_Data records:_
+===+

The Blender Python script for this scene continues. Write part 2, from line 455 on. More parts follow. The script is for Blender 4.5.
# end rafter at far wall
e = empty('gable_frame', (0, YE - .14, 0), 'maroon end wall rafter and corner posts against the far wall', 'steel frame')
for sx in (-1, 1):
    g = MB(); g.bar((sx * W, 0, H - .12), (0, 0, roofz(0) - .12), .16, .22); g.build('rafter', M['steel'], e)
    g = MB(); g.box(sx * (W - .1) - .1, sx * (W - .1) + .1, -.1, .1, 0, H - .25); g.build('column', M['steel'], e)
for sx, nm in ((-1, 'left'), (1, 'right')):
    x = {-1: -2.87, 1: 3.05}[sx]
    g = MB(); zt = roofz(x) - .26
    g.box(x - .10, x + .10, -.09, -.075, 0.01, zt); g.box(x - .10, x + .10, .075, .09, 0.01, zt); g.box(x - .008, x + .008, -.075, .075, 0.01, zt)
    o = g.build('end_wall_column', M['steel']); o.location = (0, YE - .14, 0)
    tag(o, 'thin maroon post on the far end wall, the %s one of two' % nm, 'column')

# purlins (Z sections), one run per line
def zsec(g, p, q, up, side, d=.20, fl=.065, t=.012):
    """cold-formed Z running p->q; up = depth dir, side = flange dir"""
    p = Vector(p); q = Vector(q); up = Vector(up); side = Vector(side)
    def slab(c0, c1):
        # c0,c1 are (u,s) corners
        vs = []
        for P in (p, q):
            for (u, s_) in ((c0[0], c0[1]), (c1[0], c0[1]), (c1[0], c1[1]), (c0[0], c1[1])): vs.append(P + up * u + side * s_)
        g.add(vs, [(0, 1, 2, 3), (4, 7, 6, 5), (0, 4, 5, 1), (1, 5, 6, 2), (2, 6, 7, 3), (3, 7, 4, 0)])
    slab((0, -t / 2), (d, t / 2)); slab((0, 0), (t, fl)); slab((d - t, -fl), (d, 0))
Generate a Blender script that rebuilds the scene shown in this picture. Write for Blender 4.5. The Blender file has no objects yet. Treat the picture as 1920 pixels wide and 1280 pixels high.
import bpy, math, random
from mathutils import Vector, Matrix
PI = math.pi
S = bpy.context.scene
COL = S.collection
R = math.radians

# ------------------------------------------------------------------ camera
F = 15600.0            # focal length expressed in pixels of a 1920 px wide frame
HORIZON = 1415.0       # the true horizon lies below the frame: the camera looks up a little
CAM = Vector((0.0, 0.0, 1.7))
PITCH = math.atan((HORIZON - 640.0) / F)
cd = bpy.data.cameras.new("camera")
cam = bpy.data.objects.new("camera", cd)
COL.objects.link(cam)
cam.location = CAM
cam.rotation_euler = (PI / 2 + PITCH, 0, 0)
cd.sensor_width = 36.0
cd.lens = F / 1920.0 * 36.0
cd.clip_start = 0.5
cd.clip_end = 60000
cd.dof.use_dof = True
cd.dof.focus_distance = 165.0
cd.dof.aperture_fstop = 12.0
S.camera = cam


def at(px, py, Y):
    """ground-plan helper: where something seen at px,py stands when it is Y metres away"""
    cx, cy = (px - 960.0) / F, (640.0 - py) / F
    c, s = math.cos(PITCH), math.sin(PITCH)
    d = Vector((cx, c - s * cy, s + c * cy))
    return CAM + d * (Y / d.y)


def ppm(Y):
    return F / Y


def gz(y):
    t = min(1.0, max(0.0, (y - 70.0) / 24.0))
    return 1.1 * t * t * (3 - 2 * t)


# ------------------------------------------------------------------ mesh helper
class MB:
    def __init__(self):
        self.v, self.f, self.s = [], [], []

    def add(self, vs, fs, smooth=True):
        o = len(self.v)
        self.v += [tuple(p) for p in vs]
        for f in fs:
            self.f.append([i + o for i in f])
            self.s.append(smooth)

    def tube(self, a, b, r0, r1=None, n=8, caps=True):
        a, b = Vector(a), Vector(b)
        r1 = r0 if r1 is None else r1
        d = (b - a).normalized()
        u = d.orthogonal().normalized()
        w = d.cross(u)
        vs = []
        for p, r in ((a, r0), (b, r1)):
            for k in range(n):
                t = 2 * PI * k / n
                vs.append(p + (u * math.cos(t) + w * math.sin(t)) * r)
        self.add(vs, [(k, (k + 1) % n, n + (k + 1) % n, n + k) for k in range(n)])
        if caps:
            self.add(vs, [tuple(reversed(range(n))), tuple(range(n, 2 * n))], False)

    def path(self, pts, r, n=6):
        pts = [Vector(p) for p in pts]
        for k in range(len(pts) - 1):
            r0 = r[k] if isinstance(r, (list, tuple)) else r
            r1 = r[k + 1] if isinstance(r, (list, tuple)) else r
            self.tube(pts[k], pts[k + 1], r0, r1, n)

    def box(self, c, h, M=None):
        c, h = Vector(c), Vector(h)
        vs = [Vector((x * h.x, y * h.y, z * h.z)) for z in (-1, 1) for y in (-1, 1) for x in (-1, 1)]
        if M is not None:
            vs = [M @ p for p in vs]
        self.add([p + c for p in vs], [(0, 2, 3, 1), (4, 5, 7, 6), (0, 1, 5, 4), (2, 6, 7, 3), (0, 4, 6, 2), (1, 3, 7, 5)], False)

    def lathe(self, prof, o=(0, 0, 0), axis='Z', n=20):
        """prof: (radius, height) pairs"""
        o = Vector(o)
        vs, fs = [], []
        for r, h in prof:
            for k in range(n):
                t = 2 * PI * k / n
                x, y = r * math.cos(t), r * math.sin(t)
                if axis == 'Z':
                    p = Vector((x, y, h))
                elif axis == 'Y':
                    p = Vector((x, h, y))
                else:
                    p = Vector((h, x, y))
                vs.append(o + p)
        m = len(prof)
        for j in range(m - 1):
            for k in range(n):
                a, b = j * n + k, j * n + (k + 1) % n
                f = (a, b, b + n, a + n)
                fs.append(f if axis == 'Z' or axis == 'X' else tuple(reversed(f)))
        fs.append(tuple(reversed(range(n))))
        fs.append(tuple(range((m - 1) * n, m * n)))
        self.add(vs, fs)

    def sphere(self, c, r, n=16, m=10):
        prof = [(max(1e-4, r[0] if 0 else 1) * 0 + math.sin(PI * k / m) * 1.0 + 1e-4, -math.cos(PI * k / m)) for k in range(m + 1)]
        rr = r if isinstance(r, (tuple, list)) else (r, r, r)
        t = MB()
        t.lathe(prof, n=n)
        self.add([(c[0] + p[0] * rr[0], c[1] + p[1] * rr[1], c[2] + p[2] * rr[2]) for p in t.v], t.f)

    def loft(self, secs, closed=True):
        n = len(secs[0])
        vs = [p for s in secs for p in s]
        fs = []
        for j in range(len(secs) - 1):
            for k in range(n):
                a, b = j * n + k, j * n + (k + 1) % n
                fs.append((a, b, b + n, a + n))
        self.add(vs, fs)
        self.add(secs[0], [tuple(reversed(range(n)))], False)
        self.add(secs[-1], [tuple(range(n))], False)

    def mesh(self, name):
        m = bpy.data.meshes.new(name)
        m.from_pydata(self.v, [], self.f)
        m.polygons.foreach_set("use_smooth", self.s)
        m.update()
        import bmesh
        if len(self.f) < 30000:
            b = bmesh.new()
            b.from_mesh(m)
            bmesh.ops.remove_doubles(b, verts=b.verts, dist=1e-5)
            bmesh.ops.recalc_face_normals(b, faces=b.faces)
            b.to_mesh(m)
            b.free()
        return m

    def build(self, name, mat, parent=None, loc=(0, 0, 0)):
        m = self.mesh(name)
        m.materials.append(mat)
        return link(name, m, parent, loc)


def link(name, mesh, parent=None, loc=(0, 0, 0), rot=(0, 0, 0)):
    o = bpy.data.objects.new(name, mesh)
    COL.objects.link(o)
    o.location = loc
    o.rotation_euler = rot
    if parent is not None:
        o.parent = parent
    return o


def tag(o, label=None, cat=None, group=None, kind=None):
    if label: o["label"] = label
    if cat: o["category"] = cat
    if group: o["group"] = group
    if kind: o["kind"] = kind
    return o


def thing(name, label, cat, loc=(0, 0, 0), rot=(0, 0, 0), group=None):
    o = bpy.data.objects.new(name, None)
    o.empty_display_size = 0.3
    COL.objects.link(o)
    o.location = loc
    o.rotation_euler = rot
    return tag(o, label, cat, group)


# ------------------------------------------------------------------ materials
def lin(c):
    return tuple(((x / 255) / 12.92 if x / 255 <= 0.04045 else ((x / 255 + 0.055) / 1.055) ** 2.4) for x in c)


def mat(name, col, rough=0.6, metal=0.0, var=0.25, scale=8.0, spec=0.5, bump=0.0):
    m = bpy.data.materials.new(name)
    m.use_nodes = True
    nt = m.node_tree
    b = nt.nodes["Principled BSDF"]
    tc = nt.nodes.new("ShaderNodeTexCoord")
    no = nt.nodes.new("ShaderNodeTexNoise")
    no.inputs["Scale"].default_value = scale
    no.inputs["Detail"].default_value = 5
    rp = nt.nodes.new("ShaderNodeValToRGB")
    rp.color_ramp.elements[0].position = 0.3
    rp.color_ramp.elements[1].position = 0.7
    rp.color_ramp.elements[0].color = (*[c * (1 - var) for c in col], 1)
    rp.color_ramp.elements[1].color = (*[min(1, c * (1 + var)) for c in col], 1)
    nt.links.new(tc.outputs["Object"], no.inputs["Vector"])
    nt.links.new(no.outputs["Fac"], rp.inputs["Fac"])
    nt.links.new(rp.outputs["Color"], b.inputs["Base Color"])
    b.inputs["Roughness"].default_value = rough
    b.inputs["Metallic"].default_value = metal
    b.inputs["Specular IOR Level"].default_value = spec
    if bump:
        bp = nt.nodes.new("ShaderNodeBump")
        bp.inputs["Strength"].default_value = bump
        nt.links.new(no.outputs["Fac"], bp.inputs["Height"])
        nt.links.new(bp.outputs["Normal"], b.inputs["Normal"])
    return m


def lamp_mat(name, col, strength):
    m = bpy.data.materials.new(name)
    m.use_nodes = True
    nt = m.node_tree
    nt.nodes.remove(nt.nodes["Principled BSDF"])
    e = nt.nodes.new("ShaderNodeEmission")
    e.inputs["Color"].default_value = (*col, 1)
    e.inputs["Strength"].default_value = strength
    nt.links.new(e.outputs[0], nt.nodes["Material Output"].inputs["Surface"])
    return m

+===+

_Given task:_
Print, unaltered, every line from the beginning of the material down to the line with "slab((0, -t /".

_Full answer:_
The Blender Python script for this scene continues. Write part 2, from line 455 on. More parts follow. The script is for Blender 4.5.
# end rafter at far wall
e = empty('gable_frame', (0, YE - .14, 0), 'maroon end wall rafter and corner posts against the far wall', 'steel frame')
for sx in (-1, 1):
    g = MB(); g.bar((sx * W, 0, H - .12), (0, 0, roofz(0) - .12), .16, .22); g.build('rafter', M['steel'], e)
    g = MB(); g.box(sx * (W - .1) - .1, sx * (W - .1) + .1, -.1, .1, 0, H - .25); g.build('column', M['steel'], e)
for sx, nm in ((-1, 'left'), (1, 'right')):
    x = {-1: -2.87, 1: 3.05}[sx]
    g = MB(); zt = roofz(x) - .26
    g.box(x - .10, x + .10, -.09, -.075, 0.01, zt); g.box(x - .10, x + .10, .075, .09, 0.01, zt); g.box(x - .008, x + .008, -.075, .075, 0.01, zt)
    o = g.build('end_wall_column', M['steel']); o.location = (0, YE - .14, 0)
    tag(o, 'thin maroon post on the far end wall, the %s one of two' % nm, 'column')

# purlins (Z sections), one run per line
def zsec(g, p, q, up, side, d=.20, fl=.065, t=.012):
    """cold-formed Z running p->q; up = depth dir, side = flange dir"""
    p = Vector(p); q = Vector(q); up = Vector(up); side = Vector(side)
    def slab(c0, c1):
        # c0,c1 are (u,s) corners
        vs = []
        for P in (p, q):
            for (u, s_) in ((c0[0], c0[1]), (c1[0], c0[1]), (c1[0], c1[1]), (c0[0], c1[1])): vs.append(P + up * u + side * s_)
        g.add(vs, [(0, 1, 2, 3), (4, 7, 6, 5), (0, 4, 5, 1), (1, 5, 6, 2), (2, 6, 7, 3), (3, 7, 4, 0)])
    slab((0, -t / 2), (d, t / 2)); slab((0, 0), (t, fl)); slab((d - t, -fl), (d, 0))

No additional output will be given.